# WORK REQUIRED
Copy verbatim the block of lines in the entries below whose first line contains "link_mesh('top_panel', fbox(BM(), fr, .002, W" and whose last line contains "doors=[(.018, Wm /". Leave out all other lines.

[3D scene scripts]
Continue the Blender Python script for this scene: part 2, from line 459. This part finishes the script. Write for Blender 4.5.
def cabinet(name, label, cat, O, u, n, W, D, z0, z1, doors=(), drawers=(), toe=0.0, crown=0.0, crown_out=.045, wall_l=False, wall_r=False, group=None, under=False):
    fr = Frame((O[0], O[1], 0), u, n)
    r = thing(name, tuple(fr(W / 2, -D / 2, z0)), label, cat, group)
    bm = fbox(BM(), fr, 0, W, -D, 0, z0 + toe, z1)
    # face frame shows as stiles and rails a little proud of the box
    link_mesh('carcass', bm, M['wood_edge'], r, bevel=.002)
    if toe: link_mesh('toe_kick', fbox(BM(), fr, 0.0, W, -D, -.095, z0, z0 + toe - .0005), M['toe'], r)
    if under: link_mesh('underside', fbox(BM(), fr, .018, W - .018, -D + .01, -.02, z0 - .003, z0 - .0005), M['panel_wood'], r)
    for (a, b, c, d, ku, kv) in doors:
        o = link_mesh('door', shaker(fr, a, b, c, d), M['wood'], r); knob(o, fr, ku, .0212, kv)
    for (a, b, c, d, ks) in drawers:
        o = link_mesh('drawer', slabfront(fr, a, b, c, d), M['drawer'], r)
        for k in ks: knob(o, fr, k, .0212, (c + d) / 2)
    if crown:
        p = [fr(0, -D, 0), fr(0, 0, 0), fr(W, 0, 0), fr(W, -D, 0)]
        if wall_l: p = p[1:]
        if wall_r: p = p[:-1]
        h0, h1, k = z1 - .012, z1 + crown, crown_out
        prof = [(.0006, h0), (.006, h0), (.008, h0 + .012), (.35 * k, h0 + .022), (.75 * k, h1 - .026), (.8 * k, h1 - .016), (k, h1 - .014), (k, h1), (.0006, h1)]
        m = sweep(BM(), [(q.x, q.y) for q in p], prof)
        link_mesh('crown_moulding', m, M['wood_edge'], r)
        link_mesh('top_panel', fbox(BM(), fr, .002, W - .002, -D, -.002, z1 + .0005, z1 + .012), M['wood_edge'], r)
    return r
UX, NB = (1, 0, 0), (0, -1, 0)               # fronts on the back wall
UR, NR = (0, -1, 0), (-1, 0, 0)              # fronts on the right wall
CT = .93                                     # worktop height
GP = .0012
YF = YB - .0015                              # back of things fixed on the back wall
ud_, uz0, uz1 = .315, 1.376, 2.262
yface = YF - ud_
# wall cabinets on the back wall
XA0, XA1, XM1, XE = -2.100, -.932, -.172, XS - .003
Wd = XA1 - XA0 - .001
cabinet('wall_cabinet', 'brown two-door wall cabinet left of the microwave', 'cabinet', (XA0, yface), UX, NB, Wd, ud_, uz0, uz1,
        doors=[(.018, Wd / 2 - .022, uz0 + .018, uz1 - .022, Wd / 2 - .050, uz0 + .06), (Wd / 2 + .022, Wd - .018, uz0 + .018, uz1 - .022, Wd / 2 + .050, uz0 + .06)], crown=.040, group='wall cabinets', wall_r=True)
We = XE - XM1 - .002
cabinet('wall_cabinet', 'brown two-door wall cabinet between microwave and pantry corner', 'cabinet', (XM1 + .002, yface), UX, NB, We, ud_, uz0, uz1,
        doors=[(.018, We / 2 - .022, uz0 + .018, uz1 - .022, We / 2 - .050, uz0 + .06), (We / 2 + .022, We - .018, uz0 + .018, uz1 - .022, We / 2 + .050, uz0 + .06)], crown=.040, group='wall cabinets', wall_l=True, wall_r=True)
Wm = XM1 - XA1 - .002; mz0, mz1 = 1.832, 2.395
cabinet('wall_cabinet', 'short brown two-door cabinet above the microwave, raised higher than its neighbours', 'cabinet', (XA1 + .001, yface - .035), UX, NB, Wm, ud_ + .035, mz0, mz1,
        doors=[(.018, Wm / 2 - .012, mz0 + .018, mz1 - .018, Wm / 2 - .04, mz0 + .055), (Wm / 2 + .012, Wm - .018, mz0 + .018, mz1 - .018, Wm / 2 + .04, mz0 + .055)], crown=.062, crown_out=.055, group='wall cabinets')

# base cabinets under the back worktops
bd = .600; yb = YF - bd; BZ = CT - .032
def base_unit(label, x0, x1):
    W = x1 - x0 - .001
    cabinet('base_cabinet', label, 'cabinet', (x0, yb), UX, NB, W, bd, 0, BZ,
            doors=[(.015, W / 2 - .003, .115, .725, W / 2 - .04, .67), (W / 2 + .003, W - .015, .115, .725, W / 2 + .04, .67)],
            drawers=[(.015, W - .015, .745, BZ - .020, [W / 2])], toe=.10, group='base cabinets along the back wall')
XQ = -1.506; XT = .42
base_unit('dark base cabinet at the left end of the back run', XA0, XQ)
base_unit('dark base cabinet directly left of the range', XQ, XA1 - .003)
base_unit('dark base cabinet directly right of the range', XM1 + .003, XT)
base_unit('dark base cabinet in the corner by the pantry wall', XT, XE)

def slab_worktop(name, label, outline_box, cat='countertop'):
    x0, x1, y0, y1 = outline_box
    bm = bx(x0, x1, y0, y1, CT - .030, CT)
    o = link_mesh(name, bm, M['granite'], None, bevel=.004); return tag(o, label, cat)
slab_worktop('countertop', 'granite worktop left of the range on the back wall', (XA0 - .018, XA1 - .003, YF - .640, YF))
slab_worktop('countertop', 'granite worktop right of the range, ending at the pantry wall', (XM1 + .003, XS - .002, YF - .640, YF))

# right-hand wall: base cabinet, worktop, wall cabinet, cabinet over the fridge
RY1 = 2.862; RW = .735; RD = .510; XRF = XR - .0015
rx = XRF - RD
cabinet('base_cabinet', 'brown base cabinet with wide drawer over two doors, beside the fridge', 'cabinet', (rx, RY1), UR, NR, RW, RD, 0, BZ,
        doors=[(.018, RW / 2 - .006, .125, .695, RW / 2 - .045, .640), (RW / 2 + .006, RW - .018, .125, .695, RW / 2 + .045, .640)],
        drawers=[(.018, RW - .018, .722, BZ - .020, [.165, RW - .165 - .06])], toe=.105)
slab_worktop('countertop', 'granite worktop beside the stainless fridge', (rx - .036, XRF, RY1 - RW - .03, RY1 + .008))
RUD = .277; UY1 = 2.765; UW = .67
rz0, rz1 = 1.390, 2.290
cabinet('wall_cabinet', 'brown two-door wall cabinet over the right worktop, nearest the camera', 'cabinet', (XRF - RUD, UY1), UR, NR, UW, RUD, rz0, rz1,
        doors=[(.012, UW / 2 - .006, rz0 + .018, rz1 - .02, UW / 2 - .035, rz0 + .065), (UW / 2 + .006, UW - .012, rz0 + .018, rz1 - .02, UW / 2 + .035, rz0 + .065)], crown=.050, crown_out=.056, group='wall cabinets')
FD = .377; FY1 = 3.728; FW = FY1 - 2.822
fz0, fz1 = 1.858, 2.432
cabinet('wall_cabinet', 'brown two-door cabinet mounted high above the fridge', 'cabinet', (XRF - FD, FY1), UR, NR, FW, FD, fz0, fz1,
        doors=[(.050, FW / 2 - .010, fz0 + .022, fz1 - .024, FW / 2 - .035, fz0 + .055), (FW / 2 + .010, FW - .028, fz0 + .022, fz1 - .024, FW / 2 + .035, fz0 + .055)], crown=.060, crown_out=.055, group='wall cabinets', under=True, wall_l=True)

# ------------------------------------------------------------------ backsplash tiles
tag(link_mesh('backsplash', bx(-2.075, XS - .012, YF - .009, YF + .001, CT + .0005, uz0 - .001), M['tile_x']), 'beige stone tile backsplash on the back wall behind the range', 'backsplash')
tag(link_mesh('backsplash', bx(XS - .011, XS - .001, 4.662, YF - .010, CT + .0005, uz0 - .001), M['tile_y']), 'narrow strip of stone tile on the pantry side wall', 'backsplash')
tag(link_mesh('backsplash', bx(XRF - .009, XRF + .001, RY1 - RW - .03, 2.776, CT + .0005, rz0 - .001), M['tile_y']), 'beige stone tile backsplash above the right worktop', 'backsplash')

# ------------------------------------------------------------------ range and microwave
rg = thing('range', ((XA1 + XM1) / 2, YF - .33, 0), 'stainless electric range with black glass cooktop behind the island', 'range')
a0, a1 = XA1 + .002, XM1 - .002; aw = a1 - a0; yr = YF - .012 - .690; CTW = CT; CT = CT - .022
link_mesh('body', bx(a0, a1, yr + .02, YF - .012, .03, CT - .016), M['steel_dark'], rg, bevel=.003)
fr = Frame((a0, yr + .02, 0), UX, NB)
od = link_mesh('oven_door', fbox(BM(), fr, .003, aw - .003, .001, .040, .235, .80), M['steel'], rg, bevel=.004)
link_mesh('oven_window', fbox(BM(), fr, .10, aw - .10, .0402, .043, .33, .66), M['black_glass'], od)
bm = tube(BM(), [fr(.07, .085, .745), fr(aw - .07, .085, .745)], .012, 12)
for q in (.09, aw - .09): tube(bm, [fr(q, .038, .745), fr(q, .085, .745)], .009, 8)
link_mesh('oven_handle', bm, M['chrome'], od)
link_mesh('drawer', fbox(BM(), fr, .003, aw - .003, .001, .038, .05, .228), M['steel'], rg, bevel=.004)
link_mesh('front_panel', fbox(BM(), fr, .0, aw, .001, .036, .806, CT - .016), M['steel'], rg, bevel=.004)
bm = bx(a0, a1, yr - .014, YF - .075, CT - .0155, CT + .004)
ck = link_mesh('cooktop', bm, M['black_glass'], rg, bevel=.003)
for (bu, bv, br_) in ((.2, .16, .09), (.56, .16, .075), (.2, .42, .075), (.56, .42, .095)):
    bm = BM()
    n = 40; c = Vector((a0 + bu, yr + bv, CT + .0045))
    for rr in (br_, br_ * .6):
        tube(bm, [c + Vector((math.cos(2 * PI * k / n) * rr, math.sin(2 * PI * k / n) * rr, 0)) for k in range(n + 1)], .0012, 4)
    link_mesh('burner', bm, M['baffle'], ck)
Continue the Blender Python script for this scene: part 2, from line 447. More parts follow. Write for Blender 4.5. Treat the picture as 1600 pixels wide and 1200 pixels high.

# RESULT
        link_mesh('top_panel', fbox(BM(), fr, .002, W - .002, -D, -.002, z1 + .0005, z1 + .012), M['wood_edge'], r)
    return r
UX, NB = (1, 0, 0), (0, -1, 0)               # fronts on the back wall
UR, NR = (0, -1, 0), (-1, 0, 0)              # fronts on the right wall
CT = .93                                     # worktop height
GP = .0012
YF = YB - .0015                              # back of things fixed on the back wall
ud_, uz0, uz1 = .315, 1.376, 2.262
yface = YF - ud_
# wall cabinets on the back wall
XA0, XA1, XM1, XE = -2.100, -.932, -.172, XS - .003
Wd = XA1 - XA0 - .001
cabinet('wall_cabinet', 'brown two-door wall cabinet left of the microwave', 'cabinet', (XA0, yface), UX, NB, Wd, ud_, uz0, uz1,
        doors=[(.018, Wd / 2 - .022, uz0 + .018, uz1 - .022, Wd / 2 - .050, uz0 + .06), (Wd / 2 + .022, Wd - .018, uz0 + .018, uz1 - .022, Wd / 2 + .050, uz0 + .06)], crown=.040, group='wall cabinets', wall_r=True)
We = XE - XM1 - .002
cabinet('wall_cabinet', 'brown two-door wall cabinet between microwave and pantry corner', 'cabinet', (XM1 + .002, yface), UX, NB, We, ud_, uz0, uz1,
        doors=[(.018, We / 2 - .022, uz0 + .018, uz1 - .022, We / 2 - .050, uz0 + .06), (We / 2 + .022, We - .018, uz0 + .018, uz1 - .022, We / 2 + .050, uz0 + .06)], crown=.040, group='wall cabinets', wall_l=True, wall_r=True)
Wm = XM1 - XA1 - .002; mz0, mz1 = 1.832, 2.395
cabinet('wall_cabinet', 'short brown two-door cabinet above the microwave, raised higher than its neighbours', 'cabinet', (XA1 + .001, yface - .035), UX, NB, Wm, ud_ + .035, mz0, mz1,
        doors=[(.018, Wm / 2 - .012, mz0 + .018, mz1 - .018, Wm / 2 - .04, mz0 + .055), (Wm / 2 + .012, Wm - .018, mz0 + .018, mz1 - .018, Wm / 2 + .04, mz0 + .055)], crown=.062, crown_out=.055, group='wall cabinets')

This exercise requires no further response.